(Scene modeling code data)

****************************************

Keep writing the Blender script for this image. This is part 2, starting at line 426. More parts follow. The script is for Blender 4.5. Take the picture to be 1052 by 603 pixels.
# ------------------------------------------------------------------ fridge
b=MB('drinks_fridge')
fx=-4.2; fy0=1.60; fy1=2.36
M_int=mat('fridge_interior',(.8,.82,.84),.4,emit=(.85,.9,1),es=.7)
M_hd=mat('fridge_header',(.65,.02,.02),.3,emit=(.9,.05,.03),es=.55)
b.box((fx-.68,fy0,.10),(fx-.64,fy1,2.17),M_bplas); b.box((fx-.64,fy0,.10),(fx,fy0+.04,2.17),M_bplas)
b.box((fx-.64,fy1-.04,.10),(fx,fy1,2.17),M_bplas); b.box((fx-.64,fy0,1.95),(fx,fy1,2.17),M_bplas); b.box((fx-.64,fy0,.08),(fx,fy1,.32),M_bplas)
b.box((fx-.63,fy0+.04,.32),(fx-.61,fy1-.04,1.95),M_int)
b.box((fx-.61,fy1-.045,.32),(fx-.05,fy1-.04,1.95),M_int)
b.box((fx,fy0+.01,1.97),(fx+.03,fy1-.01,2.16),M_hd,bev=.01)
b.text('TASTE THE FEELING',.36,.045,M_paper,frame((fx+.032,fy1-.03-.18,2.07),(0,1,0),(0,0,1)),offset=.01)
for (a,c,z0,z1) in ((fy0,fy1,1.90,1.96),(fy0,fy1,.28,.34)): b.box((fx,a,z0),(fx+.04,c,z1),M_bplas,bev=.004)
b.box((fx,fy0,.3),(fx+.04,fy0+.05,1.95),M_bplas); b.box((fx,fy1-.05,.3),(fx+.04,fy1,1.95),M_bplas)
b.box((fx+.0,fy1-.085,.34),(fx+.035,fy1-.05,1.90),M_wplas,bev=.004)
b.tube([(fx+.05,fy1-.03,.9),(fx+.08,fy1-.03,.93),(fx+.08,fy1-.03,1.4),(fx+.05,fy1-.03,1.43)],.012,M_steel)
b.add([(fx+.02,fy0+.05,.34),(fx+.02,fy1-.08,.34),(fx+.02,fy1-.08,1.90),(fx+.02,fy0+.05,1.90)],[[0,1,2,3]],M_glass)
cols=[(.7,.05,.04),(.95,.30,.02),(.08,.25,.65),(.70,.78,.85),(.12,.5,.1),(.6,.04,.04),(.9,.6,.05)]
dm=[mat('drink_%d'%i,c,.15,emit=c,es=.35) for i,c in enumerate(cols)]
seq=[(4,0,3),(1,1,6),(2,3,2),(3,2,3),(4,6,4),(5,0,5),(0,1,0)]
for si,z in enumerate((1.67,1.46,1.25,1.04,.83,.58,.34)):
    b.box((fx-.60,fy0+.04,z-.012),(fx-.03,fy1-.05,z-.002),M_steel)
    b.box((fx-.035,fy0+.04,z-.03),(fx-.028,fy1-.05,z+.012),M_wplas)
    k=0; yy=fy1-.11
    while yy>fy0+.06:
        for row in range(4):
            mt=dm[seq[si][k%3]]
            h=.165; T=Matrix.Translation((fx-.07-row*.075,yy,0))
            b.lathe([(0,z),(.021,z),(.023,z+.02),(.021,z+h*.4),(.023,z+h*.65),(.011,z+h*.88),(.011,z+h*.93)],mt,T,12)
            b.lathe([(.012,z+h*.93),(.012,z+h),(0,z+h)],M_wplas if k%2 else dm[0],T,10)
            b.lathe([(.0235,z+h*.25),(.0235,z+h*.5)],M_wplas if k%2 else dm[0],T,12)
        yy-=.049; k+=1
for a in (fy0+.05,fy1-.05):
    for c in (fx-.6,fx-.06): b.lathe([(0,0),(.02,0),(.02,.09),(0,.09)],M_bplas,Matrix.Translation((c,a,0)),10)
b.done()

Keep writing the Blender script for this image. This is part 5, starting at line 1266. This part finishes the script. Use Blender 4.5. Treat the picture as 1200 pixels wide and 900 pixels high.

****************************************

**Your goal:** Nothing should be changed: write out all of the data as is.

**Answer for the task:**
Keep writing the Blender script for this image. This is part 2, starting at line 426. More parts follow. The script is for Blender 4.5. Take the picture to be 1052 by 603 pixels.
# ------------------------------------------------------------------ fridge
b=MB('drinks_fridge')
fx=-4.2; fy0=1.60; fy1=2.36
M_int=mat('fridge_interior',(.8,.82,.84),.4,emit=(.85,.9,1),es=.7)
M_hd=mat('fridge_header',(.65,.02,.02),.3,emit=(.9,.05,.03),es=.55)
b.box((fx-.68,fy0,.10),(fx-.64,fy1,2.17),M_bplas); b.box((fx-.64,fy0,.10),(fx,fy0+.04,2.17),M_bplas)
b.box((fx-.64,fy1-.04,.10),(fx,fy1,2.17),M_bplas); b.box((fx-.64,fy0,1.95),(fx,fy1,2.17),M_bplas); b.box((fx-.64,fy0,.08),(fx,fy1,.32),M_bplas)
b.box((fx-.63,fy0+.04,.32),(fx-.61,fy1-.04,1.95),M_int)
b.box((fx-.61,fy1-.045,.32),(fx-.05,fy1-.04,1.95),M_int)
b.box((fx,fy0+.01,1.97),(fx+.03,fy1-.01,2.16),M_hd,bev=.01)
b.text('TASTE THE FEELING',.36,.045,M_paper,frame((fx+.032,fy1-.03-.18,2.07),(0,1,0),(0,0,1)),offset=.01)
for (a,c,z0,z1) in ((fy0,fy1,1.90,1.96),(fy0,fy1,.28,.34)): b.box((fx,a,z0),(fx+.04,c,z1),M_bplas,bev=.004)
b.box((fx,fy0,.3),(fx+.04,fy0+.05,1.95),M_bplas); b.box((fx,fy1-.05,.3),(fx+.04,fy1,1.95),M_bplas)
b.box((fx+.0,fy1-.085,.34),(fx+.035,fy1-.05,1.90),M_wplas,bev=.004)
b.tube([(fx+.05,fy1-.03,.9),(fx+.08,fy1-.03,.93),(fx+.08,fy1-.03,1.4),(fx+.05,fy1-.03,1.43)],.012,M_steel)
b.add([(fx+.02,fy0+.05,.34),(fx+.02,fy1-.08,.34),(fx+.02,fy1-.08,1.90),(fx+.02,fy0+.05,1.90)],[[0,1,2,3]],M_glass)
cols=[(.7,.05,.04),(.95,.30,.02),(.08,.25,.65),(.70,.78,.85),(.12,.5,.1),(.6,.04,.04),(.9,.6,.05)]
dm=[mat('drink_%d'%i,c,.15,emit=c,es=.35) for i,c in enumerate(cols)]
seq=[(4,0,3),(1,1,6),(2,3,2),(3,2,3),(4,6,4),(5,0,5),(0,1,0)]
for si,z in enumerate((1.67,1.46,1.25,1.04,.83,.58,.34)):
    b.box((fx-.60,fy0+.04,z-.012),(fx-.03,fy1-.05,z-.002),M_steel)
    b.box((fx-.035,fy0+.04,z-.03),(fx-.028,fy1-.05,z+.012),M_wplas)
    k=0; yy=fy1-.11
    while yy>fy0+.06:
        for row in range(4):
            mt=dm[seq[si][k%3]]
            h=.165; T=Matrix.Translation((fx-.07-row*.075,yy,0))
            b.lathe([(0,z),(.021,z),(.023,z+.02),(.021,z+h*.4),(.023,z+h*.65),(.011,z+h*.88),(.011,z+h*.93)],mt,T,12)
            b.lathe([(.012,z+h*.93),(.012,z+h),(0,z+h)],M_wplas if k%2 else dm[0],T,10)
            b.lathe([(.0235,z+h*.25),(.0235,z+h*.5)],M_wplas if k%2 else dm[0],T,12)
        yy-=.049; k+=1
for a in (fy0+.05,fy1-.05):
    for c in (fx-.6,fx-.06): b.lathe([(0,0),(.02,0),(.02,.09),(0,.09)],M_bplas,Matrix.Translation((c,a,0)),10)
b.done()

Keep writing the Blender script for this image. This is part 5, starting at line 1266. This part finishes the script. Use Blender 4.5. Treat the picture as 1200 pixels wide and 900 pixels high.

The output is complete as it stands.